RESTAURANT SPOTLIGHT: Odile joins sister restaurant Chez Edgar as an “it” place to eat
Eating & Drinking

RESTAURANT SPOTLIGHT: Odile joins sister restaurant Chez Edgar as an “it” place to eat

By Shawna Wagman   Photography by Rémi Thériault


Inside Odile. Photography by Rémi Thériault.

In 2010, Marysol Foucault opened a little sandwich bar in Gatineau called Chez Edgar. Almost overnight, the 11-seat food shop — more like a gastropub disguised as a girly lunch counter — quietly became a gourmet destination, attracting fans from both sides of the river. Long weekend lineups were one reason Foucault sought a second location. Another was her desire to serve dinner.

She found a spot with a closed kitchen and a large patio located five minutes’ drive away and, in May, opened the restaurant Odile. Not much bigger and no closer to downtown, Odile is another oasis of taste in a neighbourhood built for utility. Like Edgar, it’s a place where Foucault can express her passion for beauty and balance, freshness and seasonality, and the significance of tiny details.

In an interview conducted just weeks after she opened her second new business in two years, the entrepreneur displays the confidence of a mother who has just given birth to her second child — she has been through all this before but now possesses greater wisdom to deal with the challenges. “We have people who come in and they don’t want their potatoes to touch their eggs,” she says. “Now I have learned to just say no to things.” She describes her struggle to make customers understand the limitations of her small restaurants and the difficulty of accommodating personal requests. “We had to explain that we thought of this dish and that every single component in it had a relationship to the rest. That was what made every one shine.”

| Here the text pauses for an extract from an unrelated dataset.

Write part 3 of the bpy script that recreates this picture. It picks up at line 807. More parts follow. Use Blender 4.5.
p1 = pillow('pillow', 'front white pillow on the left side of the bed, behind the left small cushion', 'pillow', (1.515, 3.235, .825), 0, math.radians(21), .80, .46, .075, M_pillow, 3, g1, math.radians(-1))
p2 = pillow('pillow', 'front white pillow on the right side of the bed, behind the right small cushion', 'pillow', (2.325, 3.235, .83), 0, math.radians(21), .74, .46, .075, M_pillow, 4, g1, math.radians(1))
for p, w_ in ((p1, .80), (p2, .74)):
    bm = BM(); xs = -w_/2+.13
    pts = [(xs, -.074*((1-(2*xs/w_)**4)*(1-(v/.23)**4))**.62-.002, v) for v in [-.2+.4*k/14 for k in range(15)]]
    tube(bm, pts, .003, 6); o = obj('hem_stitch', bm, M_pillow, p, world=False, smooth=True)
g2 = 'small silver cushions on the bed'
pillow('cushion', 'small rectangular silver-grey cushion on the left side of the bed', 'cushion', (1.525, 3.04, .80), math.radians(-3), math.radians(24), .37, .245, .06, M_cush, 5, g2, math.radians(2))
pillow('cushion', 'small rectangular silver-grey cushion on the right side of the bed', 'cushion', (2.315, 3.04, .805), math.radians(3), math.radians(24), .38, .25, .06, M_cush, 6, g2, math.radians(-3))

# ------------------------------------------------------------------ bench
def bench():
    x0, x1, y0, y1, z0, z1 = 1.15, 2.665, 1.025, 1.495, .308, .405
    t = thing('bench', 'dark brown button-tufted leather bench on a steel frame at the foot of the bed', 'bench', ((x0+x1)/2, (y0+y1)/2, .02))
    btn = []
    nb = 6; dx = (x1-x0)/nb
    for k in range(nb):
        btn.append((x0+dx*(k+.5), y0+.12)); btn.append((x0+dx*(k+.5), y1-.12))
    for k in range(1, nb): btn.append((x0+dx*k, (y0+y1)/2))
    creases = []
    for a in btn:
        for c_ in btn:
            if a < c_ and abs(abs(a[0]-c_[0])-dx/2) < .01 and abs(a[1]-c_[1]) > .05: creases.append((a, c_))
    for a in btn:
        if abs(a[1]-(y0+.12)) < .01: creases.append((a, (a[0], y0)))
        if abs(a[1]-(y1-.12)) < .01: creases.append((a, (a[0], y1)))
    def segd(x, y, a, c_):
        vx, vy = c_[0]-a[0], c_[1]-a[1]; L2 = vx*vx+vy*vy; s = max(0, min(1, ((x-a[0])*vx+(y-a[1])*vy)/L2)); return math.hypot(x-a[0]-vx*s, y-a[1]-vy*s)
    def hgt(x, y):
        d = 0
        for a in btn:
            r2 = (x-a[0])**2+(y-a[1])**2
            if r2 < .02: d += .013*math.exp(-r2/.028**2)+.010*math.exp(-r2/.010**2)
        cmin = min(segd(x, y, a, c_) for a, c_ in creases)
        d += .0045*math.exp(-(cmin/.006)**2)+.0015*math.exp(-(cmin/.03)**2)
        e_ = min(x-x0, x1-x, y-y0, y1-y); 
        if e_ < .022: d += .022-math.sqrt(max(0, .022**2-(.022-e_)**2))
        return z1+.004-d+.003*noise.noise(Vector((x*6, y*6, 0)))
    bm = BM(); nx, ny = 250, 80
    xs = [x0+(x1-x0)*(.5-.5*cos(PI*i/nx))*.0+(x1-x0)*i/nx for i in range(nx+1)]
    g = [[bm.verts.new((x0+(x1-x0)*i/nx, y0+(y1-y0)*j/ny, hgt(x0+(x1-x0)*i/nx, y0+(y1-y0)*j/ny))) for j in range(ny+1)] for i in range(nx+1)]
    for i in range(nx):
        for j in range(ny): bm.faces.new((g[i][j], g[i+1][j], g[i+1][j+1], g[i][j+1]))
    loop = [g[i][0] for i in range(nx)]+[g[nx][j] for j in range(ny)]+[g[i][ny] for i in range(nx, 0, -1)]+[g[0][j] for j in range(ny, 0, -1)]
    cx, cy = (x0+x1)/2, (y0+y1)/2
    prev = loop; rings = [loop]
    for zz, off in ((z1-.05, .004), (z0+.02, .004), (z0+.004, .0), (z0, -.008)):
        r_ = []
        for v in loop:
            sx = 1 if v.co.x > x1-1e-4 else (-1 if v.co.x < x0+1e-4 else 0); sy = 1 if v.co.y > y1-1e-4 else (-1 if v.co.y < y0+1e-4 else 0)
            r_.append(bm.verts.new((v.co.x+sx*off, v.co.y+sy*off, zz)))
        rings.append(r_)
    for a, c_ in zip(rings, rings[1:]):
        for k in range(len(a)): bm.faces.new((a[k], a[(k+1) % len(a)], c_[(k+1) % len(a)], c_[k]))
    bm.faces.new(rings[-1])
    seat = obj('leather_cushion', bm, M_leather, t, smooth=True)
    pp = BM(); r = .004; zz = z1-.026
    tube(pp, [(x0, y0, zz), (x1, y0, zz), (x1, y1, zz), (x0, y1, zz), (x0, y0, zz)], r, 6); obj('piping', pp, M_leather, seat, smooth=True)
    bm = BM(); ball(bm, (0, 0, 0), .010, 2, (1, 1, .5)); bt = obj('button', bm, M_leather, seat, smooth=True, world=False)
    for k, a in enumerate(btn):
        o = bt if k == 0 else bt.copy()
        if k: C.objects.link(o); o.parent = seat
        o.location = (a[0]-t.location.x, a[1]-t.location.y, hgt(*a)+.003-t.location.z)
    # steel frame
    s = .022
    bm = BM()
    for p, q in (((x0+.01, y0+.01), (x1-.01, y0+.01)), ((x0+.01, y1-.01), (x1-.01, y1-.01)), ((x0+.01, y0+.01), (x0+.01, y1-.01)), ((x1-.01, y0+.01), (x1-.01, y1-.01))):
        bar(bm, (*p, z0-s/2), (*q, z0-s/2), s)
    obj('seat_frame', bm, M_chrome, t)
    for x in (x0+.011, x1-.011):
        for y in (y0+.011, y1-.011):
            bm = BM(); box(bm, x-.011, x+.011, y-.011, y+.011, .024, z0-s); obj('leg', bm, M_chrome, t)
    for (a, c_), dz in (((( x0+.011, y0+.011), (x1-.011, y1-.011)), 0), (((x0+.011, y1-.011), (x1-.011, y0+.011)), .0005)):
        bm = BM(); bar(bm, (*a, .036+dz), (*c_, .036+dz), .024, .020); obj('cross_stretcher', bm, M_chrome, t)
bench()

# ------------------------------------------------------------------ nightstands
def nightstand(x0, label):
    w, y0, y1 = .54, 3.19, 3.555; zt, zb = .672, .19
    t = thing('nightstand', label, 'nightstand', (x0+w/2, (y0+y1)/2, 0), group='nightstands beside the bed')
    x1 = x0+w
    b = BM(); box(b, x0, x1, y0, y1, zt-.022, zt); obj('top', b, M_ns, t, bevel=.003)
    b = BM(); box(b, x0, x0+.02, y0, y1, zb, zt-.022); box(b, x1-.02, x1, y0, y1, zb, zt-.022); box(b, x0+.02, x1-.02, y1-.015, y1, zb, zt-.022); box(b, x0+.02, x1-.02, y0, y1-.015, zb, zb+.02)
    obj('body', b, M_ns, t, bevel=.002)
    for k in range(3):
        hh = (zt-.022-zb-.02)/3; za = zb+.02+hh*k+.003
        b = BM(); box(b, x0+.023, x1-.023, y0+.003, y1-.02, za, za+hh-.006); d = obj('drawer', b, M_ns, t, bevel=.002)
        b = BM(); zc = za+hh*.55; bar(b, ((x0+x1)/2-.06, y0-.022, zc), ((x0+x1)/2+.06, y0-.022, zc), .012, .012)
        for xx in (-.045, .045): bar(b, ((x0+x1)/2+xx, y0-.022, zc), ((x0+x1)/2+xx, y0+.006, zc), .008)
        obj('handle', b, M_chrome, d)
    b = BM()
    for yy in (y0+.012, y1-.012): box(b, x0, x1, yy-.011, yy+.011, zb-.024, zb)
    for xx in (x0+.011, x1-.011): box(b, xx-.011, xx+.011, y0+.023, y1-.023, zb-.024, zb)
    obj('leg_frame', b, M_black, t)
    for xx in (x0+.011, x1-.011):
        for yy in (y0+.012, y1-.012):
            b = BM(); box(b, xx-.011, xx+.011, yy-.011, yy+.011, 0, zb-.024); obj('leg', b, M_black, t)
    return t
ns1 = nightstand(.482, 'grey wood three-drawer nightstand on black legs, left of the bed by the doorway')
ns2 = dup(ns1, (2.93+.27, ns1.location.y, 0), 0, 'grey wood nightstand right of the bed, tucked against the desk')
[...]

Like at Edgar, Odile’s menu is concise and changes weekly, but Foucault’s approach to Odile seems grounded in the conviction that we must come to terms with our limits. Looking up at the work of art she created for the new space, Foucault becomes wistful. It’s an old-fashioned player piano roll upon which she has created a timeline decorated with a constellation of pins and fine red thread. “It’s about time and memories. These happen in clusters,” she explains. “Sometimes there’s a lot happening and other times less. They all make you what you are.” Odile, 47, rue Montclair, Gatineau (Hull sector), 819-205-4425.